Nationals agree to net zero target by 2050 despite Barnaby Joyce’s opposition | National party

Nationals MPs have agreed to sign up to a net zero emissions target by 2050, despite the opposition of leader Barnaby Joyce, in exchange for a regional transition package and an extra cabinet position.

In a two-hour long partyroom meeting on Sunday, Joyce said the party had agreed to a “process” to support the net zero target, dependent on cabinet signing off on a package that would protect regional economies.

While details of the package are yet to be made public, it is understood it includes a new regional future fund and an extra cabinet position that is expected to go to the resources minister, Keith Pitt, who was dumped after Joyce became leader.

The Nationals MP George Christensen, who has repeatedly threatened to shift to the crossbench, told colleagues he would now reconsider his position in the government in protest at the party’s position.

Christensen attended the meeting remotely wearing a “support coal” T-shirt.

Others who spoke out strongly against the target included senator Matt Canavan and Wide Bay MP Llew O’Brien.

The party’s Senate leader, Bridget McKenzie, also spoke against supporting the deal, and suggested Joyce could yet secure more for the party through the cabinet process.

Joyce was coy on the details of the package, and would not comment on whether he had advocated supporting the deal.

Sources present at the meeting said Joyce finished the meeting by telling MPs he did not support it, but acknowledged he was not in the majority.

A tally of MPs had 12 in support of the net zero target, and nine opposed.

“We are in support of a process going forward that would go towards the 2050 emissions target – obviously that’s dependent upon what we see in the cabinet submission and reflecting the conversations in the agreements between myself and the prime minister,” Joyce said.

“Out of respect for absolutely everybody in that partyroom, I’m going to keep any position of any person, absolutely private.”

“I said that this was the position, not of the leader, not of the executive, but would be a position of the partyroom, so we went through a process … to find the view of the partyroom, and the partyroom has made their view clear.”

He said the “easy decision” would have been to reject the deal and “join other people in screaming and yelling from the sidelines”, but this would give the party no influence over policy.

“The conditions that we have negotiated are by reason that we have a capacity to do it in the Nationals. And without a shadow of a doubt, the position regional people are in now is vastly better than they were before we started those negotiations.”

The prime minister, Scott Morrison, said he welcomed the Nationals’ in-principle support and looked forward to “this matter now being finally considered and determined by cabinet.”

“We recognise this has been a challenging issue for the Nationals. I thank the [deputy prime minister] for his leadership and his colleagues for their considered support.
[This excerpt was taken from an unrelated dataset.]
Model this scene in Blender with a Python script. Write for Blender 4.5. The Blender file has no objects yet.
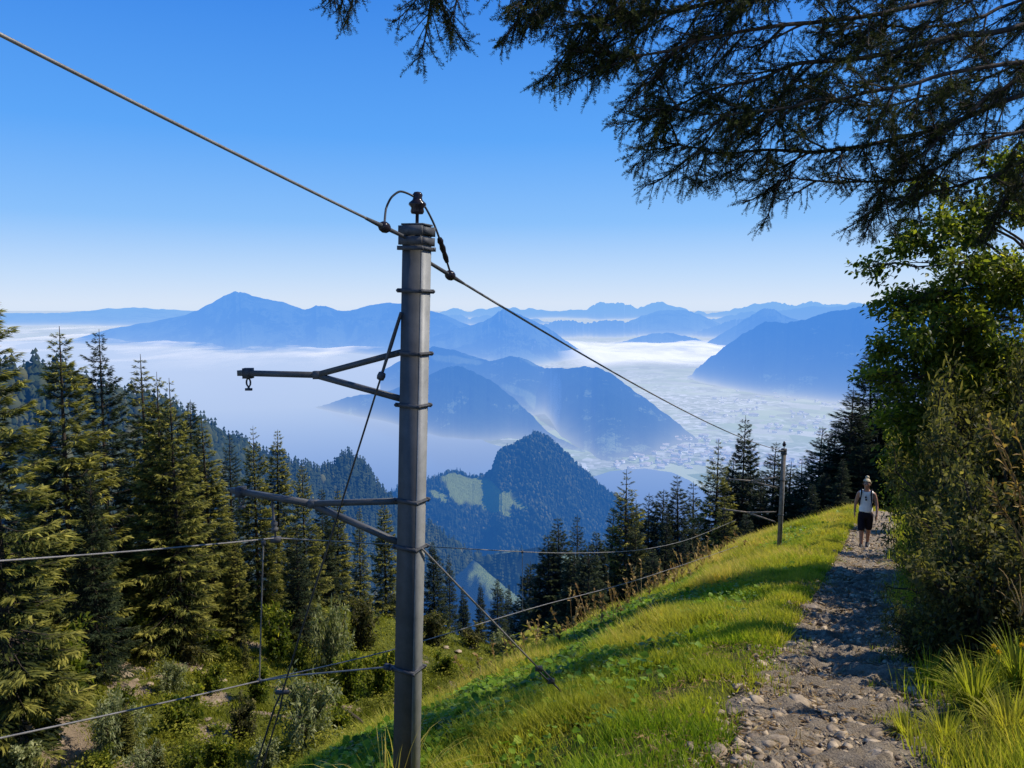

I greatly respect the process they have undertaken in reaching this decision.

“Only the Coalition can be trusted to deliver a plan to achieve net zero emissions by 2050 that will protect and promote rural and regional Australia.

“Ensuring regional Australia continues to grow and prosper is a core objective of any Coalition government, and this will be central to our plan.

“Australia will continue to reduce emissions while keeping our economy growing, maintaining affordable, reliable energy and ensuring our regions remain strong.

“That’s our Australian way.”

The deputy Nationals leader, David Littleproud, a supporter of the package, spoke with more conviction than Joyce about the partyroom’s decision.

“Today, our partyroom, respectfully got to a position of securing, but also growing regional jobs into the future, facing up to our international commitments, but making sure we have the safeguards and the protections there to ensure that all people in regional Australia can participate,” he said.

He said the technology roadmap presented by the energy minister, Angus Taylor, had given adequate “comfort” about how technology can “help grow new regional jobs”.

“This has been a very pragmatic discussion, very respectful and our party room with great maturity has got to a position that I think makes sense for regional Australia, and will support regional Australia, now and into the future.

The Nationals senate leader, Bridget McKenzie, said she was “proud” to be part of a political movement that doesn’t “shy away from the tough questions” and stood up for the most marginalised people in the country.

“They’ve only got one small group of people in this place to stand up for their needs and interests, which we have done in the face of an abundance of differing views.”

The Nationals MP for the seat of Gippsland, Darren Chester, said the decision was “a win for common sense”.

“I’m confident the positions agreed to by the Nationals and the prime minister will start the process of protecting our social, economic and environmental interests, but the task will be ongoing. There’s a lot of work to be done to protect regional families.”